Use the formula $\lambda_{m} T = 0.29 \; cm \cdot K$ to obtain the characteristic temperature ranges for different parts of the electromagnetic spectrum. What do the numbers that you obtain tell you?

(N/A) body at a particular temperature produces a continuous spectrum of wavelengths. In the case of a black body,the wavelength corresponding to the maximum intensity of radiation is given by Wien's displacement law: $\lambda_{m} = \frac{0.29}{T} \; cm \cdot K$.
Where,$\lambda_{m}$ is the wavelength of maximum intensity and $T$ is the absolute temperature.

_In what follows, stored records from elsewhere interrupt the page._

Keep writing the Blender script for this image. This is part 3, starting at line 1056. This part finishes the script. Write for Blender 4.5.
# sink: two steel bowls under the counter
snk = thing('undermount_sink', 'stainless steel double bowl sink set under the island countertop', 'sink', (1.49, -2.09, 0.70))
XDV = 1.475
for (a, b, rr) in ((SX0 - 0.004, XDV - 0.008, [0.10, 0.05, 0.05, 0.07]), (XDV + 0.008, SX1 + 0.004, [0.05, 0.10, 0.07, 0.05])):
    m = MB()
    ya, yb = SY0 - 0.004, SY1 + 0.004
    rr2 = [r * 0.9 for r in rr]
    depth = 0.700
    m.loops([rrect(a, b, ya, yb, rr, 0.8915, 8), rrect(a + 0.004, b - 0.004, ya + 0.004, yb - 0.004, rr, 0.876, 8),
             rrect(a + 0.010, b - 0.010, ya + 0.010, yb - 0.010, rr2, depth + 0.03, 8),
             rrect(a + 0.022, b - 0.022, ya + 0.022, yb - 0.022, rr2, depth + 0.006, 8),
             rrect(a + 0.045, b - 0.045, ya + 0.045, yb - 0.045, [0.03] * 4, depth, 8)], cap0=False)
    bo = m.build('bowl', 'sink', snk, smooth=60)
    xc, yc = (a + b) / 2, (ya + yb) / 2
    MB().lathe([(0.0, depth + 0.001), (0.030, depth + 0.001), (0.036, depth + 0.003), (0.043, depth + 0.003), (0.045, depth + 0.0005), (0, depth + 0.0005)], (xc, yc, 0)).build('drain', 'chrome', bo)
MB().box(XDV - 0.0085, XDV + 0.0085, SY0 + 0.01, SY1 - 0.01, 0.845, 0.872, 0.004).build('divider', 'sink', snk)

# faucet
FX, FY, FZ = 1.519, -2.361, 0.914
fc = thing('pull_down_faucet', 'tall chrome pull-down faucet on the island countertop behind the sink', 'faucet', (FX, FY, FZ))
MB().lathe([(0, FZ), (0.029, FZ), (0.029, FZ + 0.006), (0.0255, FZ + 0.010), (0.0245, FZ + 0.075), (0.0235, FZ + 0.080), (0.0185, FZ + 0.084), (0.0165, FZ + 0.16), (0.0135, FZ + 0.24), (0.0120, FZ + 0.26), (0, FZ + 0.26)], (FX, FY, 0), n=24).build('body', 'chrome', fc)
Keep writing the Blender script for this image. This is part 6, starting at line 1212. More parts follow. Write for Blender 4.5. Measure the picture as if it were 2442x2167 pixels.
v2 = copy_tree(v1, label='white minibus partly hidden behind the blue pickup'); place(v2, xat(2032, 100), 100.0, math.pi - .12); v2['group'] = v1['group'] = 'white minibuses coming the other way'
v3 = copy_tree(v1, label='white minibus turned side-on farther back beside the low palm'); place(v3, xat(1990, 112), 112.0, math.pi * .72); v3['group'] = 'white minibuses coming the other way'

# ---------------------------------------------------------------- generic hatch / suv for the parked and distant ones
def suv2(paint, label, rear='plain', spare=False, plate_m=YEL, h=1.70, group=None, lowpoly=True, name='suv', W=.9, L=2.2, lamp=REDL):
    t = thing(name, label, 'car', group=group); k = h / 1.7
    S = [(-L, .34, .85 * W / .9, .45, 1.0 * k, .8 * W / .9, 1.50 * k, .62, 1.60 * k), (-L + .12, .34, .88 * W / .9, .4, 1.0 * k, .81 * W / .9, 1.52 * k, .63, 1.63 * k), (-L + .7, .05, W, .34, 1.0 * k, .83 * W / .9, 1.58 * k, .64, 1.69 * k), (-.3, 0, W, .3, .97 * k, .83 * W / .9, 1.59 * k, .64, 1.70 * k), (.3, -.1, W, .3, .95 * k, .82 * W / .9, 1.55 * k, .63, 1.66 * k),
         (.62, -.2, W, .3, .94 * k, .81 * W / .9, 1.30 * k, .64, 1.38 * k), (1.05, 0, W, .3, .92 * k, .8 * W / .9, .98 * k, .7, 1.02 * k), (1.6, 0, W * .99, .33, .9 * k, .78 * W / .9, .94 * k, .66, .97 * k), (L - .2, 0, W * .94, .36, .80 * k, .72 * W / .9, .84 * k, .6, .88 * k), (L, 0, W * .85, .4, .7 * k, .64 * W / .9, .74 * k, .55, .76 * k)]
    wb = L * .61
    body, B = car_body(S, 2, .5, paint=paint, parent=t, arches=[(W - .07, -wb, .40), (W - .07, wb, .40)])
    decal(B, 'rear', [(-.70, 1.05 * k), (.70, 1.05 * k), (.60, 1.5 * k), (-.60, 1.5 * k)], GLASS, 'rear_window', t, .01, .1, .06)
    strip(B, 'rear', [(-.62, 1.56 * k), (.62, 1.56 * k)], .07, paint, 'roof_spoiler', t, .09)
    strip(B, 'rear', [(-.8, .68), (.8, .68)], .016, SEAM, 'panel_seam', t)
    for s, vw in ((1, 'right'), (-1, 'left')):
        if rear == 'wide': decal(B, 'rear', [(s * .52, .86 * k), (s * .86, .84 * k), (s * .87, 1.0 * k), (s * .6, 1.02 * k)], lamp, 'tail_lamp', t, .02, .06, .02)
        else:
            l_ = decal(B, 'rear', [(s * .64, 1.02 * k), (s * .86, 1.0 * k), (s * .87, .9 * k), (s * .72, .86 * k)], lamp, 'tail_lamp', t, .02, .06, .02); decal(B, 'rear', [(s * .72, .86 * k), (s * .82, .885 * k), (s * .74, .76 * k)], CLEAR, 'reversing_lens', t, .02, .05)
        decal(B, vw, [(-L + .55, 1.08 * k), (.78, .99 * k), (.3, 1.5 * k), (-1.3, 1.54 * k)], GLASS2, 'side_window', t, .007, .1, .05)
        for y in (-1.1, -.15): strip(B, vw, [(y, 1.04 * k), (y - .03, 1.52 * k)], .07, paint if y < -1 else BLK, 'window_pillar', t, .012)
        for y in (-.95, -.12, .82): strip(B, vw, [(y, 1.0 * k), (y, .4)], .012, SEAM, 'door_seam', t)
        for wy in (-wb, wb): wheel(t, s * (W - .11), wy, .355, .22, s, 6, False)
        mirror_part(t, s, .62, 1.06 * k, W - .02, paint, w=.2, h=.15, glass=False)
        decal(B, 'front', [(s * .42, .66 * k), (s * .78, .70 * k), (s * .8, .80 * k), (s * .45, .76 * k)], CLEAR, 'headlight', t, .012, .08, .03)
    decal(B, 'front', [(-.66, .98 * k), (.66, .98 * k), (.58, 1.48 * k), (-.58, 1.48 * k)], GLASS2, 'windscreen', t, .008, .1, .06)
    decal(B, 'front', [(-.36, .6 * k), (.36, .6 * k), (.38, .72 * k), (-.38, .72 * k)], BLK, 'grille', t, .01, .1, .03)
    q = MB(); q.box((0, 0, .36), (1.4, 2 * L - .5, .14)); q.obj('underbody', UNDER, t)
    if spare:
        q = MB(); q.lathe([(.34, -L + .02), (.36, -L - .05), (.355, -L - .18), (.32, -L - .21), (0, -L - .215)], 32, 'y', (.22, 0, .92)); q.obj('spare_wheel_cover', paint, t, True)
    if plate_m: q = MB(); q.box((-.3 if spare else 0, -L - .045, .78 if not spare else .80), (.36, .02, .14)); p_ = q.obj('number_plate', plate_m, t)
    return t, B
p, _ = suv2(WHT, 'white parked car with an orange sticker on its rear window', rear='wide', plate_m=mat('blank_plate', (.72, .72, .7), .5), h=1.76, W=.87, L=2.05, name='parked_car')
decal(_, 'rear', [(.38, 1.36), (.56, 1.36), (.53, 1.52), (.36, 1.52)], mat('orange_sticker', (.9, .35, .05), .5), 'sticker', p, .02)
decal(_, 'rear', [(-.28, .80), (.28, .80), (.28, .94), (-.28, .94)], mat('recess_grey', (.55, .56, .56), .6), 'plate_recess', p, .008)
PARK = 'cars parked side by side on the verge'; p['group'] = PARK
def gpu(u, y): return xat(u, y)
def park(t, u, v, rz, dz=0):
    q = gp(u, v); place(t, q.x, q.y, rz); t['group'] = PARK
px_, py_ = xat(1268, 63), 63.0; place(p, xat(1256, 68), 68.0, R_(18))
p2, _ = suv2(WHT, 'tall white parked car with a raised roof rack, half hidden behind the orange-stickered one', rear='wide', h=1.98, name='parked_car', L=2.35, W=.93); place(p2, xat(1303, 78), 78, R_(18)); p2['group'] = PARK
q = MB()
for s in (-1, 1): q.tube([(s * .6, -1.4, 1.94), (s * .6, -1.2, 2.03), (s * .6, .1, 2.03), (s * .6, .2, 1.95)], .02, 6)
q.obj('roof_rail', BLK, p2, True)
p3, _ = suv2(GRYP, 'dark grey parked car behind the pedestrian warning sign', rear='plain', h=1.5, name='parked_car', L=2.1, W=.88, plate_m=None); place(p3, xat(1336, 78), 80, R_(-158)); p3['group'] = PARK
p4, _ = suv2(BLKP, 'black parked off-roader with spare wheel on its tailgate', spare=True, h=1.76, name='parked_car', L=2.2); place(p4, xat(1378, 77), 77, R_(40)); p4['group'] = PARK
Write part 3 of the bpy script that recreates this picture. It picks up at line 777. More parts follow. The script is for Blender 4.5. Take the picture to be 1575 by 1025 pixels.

Using this relation,we can calculate the temperature for different wavelengths:
$1$. For $\lambda_{m} = 10^{-4} \; cm$ (Infrared region),$T = \frac{0.29}{10^{-4}} = 2900 \; K$.
$2$. For $\lambda_{m} = 5 \times 10^{-5} \; cm$ (Visible region),$T = \frac{0.29}{5 \times 10^{-5}} = 5800 \; K$.
$3$. For $\lambda_{m} = 10^{-6} \; cm$ (Ultraviolet region),$T = \frac{0.29}{10^{-6}} = 290000 \; K$.
The numbers obtained indicate that specific temperature ranges are required to emit radiation in different parts of the electromagnetic spectrum. As the wavelength of the radiation decreases,the corresponding temperature required to produce that radiation increases.